## [Lines of data]
## begin
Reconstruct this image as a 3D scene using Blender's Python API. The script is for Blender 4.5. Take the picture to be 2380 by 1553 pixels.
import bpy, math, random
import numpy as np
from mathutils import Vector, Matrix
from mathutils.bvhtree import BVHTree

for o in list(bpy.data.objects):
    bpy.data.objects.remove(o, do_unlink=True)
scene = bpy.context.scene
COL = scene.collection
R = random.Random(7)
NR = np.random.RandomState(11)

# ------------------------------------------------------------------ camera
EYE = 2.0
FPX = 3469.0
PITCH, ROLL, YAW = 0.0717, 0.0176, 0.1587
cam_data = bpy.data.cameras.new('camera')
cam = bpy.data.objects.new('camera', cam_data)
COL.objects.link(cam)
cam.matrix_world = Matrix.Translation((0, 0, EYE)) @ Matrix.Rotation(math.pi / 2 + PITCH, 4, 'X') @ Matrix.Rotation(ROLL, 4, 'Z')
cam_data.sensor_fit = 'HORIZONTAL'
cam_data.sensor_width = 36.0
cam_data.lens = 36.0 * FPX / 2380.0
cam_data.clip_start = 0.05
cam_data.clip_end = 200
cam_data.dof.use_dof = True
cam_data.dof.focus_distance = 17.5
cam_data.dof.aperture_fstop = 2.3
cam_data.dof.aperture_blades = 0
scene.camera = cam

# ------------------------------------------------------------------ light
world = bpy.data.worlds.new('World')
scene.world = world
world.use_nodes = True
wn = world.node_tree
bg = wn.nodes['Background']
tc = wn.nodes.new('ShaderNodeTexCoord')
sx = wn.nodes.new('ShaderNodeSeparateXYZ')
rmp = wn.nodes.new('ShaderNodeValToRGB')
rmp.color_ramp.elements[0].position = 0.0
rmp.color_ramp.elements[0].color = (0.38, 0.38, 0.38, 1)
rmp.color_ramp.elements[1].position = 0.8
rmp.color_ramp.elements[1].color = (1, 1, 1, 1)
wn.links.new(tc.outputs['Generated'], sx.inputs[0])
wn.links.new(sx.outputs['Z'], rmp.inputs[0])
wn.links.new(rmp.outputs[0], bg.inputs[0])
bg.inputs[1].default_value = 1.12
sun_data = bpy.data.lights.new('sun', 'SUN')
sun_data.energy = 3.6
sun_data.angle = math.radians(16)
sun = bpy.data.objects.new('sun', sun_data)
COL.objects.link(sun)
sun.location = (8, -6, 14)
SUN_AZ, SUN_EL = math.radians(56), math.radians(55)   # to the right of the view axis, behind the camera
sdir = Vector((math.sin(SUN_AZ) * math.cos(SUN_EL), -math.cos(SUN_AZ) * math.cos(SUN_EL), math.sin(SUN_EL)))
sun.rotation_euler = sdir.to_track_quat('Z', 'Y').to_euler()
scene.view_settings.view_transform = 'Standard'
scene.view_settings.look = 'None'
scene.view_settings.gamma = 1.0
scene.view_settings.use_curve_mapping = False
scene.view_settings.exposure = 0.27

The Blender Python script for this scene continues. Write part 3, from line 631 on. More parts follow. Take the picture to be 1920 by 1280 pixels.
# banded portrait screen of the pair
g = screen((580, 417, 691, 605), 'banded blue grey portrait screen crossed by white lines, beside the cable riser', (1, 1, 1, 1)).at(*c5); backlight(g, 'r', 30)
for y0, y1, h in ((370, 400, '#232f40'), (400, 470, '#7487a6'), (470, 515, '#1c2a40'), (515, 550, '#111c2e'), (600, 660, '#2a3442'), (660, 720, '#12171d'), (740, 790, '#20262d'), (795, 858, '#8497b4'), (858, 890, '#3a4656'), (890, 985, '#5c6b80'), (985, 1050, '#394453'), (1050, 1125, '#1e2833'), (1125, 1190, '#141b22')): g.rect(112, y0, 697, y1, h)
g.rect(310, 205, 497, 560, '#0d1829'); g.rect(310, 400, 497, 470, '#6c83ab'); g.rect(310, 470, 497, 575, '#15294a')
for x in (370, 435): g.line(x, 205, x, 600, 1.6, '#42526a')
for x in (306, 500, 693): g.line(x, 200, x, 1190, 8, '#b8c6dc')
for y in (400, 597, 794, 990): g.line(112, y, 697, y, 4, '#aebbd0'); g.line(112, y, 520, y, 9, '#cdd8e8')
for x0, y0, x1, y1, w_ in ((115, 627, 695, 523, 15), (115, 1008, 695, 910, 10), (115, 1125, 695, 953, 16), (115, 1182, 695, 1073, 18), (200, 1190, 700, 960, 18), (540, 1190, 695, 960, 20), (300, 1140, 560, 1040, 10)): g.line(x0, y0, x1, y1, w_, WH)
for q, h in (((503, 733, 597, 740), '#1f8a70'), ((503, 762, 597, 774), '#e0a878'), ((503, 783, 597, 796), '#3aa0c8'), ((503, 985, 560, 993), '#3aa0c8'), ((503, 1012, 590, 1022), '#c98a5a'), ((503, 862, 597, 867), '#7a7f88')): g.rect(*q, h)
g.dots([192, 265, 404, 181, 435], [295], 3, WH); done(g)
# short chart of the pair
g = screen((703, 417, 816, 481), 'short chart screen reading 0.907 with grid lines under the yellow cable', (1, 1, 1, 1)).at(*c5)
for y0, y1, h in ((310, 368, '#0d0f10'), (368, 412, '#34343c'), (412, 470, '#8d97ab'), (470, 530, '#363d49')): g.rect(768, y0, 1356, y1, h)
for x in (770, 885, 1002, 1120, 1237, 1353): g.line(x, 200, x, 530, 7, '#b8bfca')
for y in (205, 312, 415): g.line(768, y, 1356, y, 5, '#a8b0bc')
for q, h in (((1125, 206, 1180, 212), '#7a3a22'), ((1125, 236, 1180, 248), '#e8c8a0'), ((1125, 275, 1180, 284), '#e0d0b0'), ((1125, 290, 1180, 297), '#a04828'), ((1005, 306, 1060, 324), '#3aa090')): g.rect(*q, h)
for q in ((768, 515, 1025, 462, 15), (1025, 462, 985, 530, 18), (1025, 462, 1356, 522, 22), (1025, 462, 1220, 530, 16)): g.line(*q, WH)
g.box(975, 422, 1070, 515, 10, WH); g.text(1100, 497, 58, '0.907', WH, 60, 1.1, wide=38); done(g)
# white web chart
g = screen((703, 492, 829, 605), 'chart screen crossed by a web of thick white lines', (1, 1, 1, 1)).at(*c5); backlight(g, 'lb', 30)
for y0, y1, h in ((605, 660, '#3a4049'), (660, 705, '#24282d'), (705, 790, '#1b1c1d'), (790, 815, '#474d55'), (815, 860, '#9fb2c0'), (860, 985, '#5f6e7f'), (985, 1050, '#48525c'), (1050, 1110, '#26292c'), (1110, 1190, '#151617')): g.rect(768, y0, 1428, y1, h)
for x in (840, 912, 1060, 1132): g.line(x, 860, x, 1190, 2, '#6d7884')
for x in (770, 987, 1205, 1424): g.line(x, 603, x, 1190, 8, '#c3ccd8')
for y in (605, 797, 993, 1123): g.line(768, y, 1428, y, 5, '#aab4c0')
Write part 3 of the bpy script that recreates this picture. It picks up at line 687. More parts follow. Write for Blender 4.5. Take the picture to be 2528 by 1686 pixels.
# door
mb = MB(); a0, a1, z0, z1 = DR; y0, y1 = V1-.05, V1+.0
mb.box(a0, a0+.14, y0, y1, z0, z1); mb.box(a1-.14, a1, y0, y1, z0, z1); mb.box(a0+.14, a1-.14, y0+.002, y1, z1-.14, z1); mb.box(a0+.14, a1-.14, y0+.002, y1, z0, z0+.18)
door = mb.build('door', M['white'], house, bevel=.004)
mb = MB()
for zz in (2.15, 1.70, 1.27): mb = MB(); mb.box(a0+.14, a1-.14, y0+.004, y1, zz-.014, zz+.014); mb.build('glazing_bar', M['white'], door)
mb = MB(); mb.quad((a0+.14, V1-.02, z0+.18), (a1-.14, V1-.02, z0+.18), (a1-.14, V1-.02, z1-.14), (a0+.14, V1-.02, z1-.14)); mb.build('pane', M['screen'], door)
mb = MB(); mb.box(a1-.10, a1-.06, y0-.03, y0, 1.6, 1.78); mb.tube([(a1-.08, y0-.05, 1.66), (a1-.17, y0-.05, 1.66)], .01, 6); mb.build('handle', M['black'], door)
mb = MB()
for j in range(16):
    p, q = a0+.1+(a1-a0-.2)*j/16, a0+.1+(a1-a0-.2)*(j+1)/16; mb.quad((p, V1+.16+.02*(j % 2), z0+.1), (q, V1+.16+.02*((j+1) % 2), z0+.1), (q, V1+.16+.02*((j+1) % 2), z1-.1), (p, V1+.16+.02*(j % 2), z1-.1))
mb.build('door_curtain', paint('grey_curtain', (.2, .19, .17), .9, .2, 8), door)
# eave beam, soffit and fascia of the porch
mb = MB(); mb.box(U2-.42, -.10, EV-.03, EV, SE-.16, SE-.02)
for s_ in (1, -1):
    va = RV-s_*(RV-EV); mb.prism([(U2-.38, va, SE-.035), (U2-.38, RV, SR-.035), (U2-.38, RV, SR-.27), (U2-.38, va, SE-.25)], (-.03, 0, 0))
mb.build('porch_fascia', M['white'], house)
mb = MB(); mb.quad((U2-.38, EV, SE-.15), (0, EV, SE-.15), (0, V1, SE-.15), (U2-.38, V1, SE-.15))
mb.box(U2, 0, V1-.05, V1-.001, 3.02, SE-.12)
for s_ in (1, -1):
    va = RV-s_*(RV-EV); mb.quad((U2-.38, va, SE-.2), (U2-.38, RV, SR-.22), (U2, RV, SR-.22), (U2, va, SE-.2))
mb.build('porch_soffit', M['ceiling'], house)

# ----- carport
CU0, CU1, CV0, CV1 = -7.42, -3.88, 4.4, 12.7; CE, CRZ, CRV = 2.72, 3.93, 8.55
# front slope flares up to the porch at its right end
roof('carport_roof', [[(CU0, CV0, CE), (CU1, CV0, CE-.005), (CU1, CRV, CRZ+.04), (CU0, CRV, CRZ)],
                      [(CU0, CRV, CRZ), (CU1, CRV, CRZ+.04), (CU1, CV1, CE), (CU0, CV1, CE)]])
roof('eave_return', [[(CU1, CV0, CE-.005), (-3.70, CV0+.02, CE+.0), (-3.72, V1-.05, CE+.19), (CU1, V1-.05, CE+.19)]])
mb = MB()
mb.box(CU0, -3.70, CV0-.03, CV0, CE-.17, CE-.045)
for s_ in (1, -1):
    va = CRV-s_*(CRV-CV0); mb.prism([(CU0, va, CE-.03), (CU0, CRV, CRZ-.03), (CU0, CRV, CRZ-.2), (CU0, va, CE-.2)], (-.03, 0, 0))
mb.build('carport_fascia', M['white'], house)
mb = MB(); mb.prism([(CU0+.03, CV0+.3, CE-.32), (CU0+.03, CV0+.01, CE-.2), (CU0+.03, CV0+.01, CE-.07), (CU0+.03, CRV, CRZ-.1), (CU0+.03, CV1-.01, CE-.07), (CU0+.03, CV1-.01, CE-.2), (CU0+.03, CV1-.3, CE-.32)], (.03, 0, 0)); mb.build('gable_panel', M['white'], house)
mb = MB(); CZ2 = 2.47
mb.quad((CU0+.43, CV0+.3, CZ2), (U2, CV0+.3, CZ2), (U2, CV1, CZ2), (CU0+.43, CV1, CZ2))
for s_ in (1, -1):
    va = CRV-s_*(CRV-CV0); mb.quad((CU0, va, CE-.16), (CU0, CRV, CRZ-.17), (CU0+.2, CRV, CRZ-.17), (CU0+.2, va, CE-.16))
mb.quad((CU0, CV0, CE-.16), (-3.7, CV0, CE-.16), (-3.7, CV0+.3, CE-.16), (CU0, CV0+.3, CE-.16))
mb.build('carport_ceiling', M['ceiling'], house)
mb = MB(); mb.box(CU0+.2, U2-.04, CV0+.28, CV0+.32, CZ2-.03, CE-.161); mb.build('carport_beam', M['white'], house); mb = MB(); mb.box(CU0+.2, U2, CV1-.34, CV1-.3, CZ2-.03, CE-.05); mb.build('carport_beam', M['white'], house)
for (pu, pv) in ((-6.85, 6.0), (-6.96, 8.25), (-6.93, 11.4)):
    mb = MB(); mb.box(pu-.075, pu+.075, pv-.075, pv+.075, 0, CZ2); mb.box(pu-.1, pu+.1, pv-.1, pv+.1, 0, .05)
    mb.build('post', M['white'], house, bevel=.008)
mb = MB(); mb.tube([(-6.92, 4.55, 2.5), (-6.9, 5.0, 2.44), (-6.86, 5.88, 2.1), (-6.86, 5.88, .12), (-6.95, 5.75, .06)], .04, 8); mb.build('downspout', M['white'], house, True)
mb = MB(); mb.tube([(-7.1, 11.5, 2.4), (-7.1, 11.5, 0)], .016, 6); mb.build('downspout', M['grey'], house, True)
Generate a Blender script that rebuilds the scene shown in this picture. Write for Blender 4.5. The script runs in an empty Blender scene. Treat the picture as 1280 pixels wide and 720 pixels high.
## end
Show every line from the entries above in which the word "that" appears.

Write part 3 of the bpy script that recreates this picture. It picks up at line 687. More parts follow. Write for Blender 4.5. Take the picture to be 2528 by 1686 pixels.
Generate a Blender script that rebuilds the scene shown in this picture. Write for Blender 4.5. The script runs in an empty Blender scene. Treat the picture as 1280 pixels wide and 720 pixels high.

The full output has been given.